**Available data**
════════

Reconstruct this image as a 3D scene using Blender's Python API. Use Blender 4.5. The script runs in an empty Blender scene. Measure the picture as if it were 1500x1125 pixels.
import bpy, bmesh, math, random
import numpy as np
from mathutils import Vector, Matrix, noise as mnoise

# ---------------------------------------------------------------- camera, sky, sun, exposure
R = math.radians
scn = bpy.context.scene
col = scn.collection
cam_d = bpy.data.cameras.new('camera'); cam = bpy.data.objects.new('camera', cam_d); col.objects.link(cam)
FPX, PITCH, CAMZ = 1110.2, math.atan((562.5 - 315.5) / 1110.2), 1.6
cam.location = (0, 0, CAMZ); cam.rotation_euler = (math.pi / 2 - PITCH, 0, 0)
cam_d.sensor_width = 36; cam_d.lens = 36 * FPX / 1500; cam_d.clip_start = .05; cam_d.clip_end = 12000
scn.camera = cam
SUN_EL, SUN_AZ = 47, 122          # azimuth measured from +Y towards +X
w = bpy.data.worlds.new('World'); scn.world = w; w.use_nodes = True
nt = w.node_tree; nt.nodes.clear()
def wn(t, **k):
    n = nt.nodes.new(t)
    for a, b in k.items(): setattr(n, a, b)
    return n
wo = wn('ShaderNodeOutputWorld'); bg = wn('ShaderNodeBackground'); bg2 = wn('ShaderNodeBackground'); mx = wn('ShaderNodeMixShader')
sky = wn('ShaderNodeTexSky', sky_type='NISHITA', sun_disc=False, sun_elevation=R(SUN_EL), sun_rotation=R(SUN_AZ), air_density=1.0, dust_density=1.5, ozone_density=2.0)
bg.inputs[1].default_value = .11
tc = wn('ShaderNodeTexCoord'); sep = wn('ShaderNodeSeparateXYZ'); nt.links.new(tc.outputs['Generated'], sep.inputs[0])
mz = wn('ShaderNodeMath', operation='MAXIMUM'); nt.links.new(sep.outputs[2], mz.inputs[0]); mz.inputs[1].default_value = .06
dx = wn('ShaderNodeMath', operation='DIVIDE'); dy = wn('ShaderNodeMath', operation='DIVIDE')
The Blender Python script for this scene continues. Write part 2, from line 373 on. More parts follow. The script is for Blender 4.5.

════════

**Stated task**
Restate the records, all of them, precisely as written.

**The output**
Reconstruct this image as a 3D scene using Blender's Python API. Use Blender 4.5. The script runs in an empty Blender scene. Measure the picture as if it were 1500x1125 pixels.
import bpy, bmesh, math, random
import numpy as np
from mathutils import Vector, Matrix, noise as mnoise

# ---------------------------------------------------------------- camera, sky, sun, exposure
R = math.radians
scn = bpy.context.scene
col = scn.collection
cam_d = bpy.data.cameras.new('camera'); cam = bpy.data.objects.new('camera', cam_d); col.objects.link(cam)
FPX, PITCH, CAMZ = 1110.2, math.atan((562.5 - 315.5) / 1110.2), 1.6
cam.location = (0, 0, CAMZ); cam.rotation_euler = (math.pi / 2 - PITCH, 0, 0)
cam_d.sensor_width = 36; cam_d.lens = 36 * FPX / 1500; cam_d.clip_start = .05; cam_d.clip_end = 12000
scn.camera = cam
SUN_EL, SUN_AZ = 47, 122          # azimuth measured from +Y towards +X
w = bpy.data.worlds.new('World'); scn.world = w; w.use_nodes = True
nt = w.node_tree; nt.nodes.clear()
def wn(t, **k):
    n = nt.nodes.new(t)
    for a, b in k.items(): setattr(n, a, b)
    return n
wo = wn('ShaderNodeOutputWorld'); bg = wn('ShaderNodeBackground'); bg2 = wn('ShaderNodeBackground'); mx = wn('ShaderNodeMixShader')
sky = wn('ShaderNodeTexSky', sky_type='NISHITA', sun_disc=False, sun_elevation=R(SUN_EL), sun_rotation=R(SUN_AZ), air_density=1.0, dust_density=1.5, ozone_density=2.0)
bg.inputs[1].default_value = .11
tc = wn('ShaderNodeTexCoord'); sep = wn('ShaderNodeSeparateXYZ'); nt.links.new(tc.outputs['Generated'], sep.inputs[0])
mz = wn('ShaderNodeMath', operation='MAXIMUM'); nt.links.new(sep.outputs[2], mz.inputs[0]); mz.inputs[1].default_value = .06
dx = wn('ShaderNodeMath', operation='DIVIDE'); dy = wn('ShaderNodeMath', operation='DIVIDE')
The Blender Python script for this scene continues. Write part 2, from line 373 on. More parts follow. The script is for Blender 4.5.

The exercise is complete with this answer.